Their core businesses couldn't be more different - Facebook's efforts to break into search haven't yielded much result; Google's attempts to become a social network are pretty much Silicon Valley punchlines at this point.
Yet in many important ways, Facebook and Google are already going punch-for-punch in a fight that won't be over any time soon.
Fighting from the sidelines
The most visible part of their fight: Google's YouTube is the undisputed ruler for web video. But Facebook has been working hard at undermining YouTube's supremacy by attracting more media brands and advertisers to its video offerings.
But the more interesting competition is in the futuristic and far-reaching technology being developed by each tech giant.
Just this past week, Google CEO Sundar Pichai said that the company is using artificial intelligence to "build a personal Google for each and every user." Facebook is investing heavily in AI to personalize its news feed, too.
Reuters/Stephen Lam
Facebook's Oculus subsidiary may have sparked the sudden gold rush towards virtual reality, but Google isn't far behind with its Daydream View headset, also announced this week. With VR movies projected to be big business, Google doesn't want to let Facebook steal YouTube's lead in video
Google's parent company Alphabet and Facebook are both making huge investments in connecting the world. Facebook is using self-piloting laser drones, and Google is using balloons, but they share a self-given mission of connecting underserved populations to the internet.
On all counts, these are very future-looking businesses. Artificial intelligence is a very young field, and virtual reality is a long ways away from hitting the consumer mainstream. Even those efforts to connect the globe have regulatory hurdles to overcome in many countries.
It's early enough that these are all sidelines to what each company is really good at. But with a long enough timespan - say, 10 years - there are going to be winners in each field, and there are going to be losers. And each side is stockpiling as much engineering talent as it can to make sure that they're the ones who walk away from this.
Daydream believer
Ultimately, what this all comes down to is growth amid great technological change.
Google and Facebook, both born in the weird period between the bursting of the first dot-com bubble and Silicon Valley's current startup boom, successfully navigated the transition from the PC to the smartphone.
The way Google managed that change was largely thanks to Android itself: A smartphone operating system that had Google search and services baked in at every possible level, while also available on a whole range of low- and high-end phones for every possible demographic. Now, Android is the most popular operating system in the world, and Google profits.
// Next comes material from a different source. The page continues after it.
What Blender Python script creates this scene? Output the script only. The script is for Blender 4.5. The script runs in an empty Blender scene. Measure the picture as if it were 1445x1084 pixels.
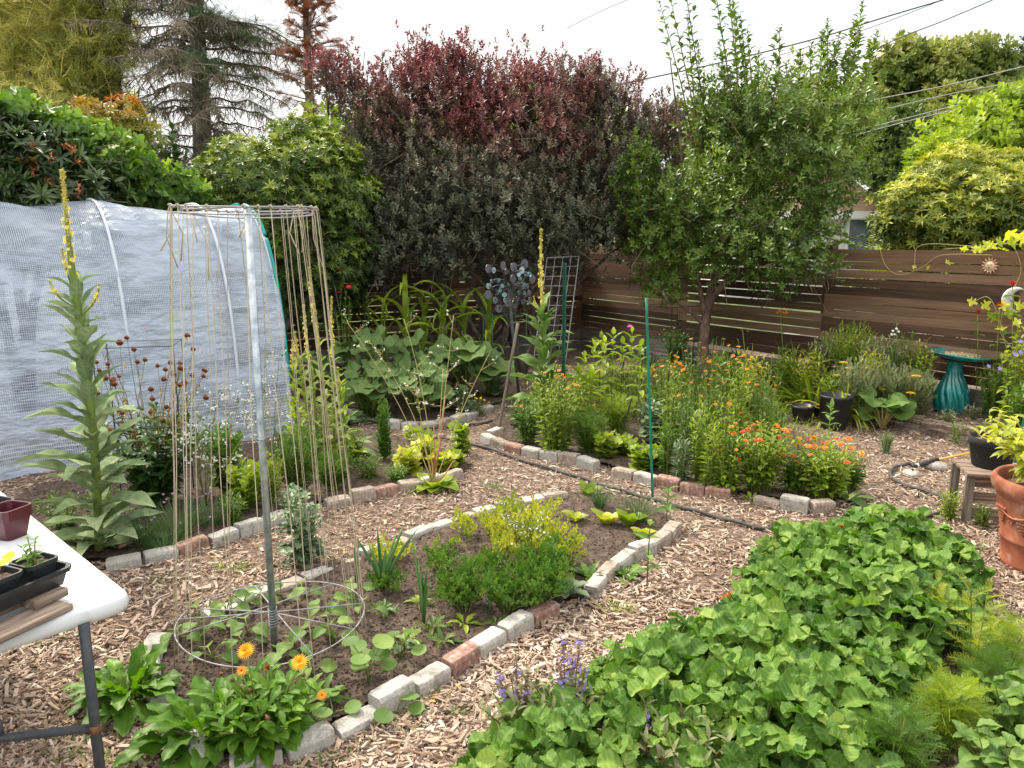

Facebook was slow transitioning from the PC to the smartphone, but quickly caught up and now sees the majority of its users and ad revenue on mobile.
But with the smartphone boom now grinding to a halt, the established businesses of the past decade are due for a shakeup and the hunt is on for the next big thing. Whatever it turns out to be - virtual reality, AI-powered assistants, or the like - Google and Facebook are both vying to repeat the Android trick and become indispensable to the next phase of technology.
This isn't a battle that will be won with one product release, one new website design, or one app. It's a war that will be fought in fits and spurts in the years to come.
But for the winner comes control over the future.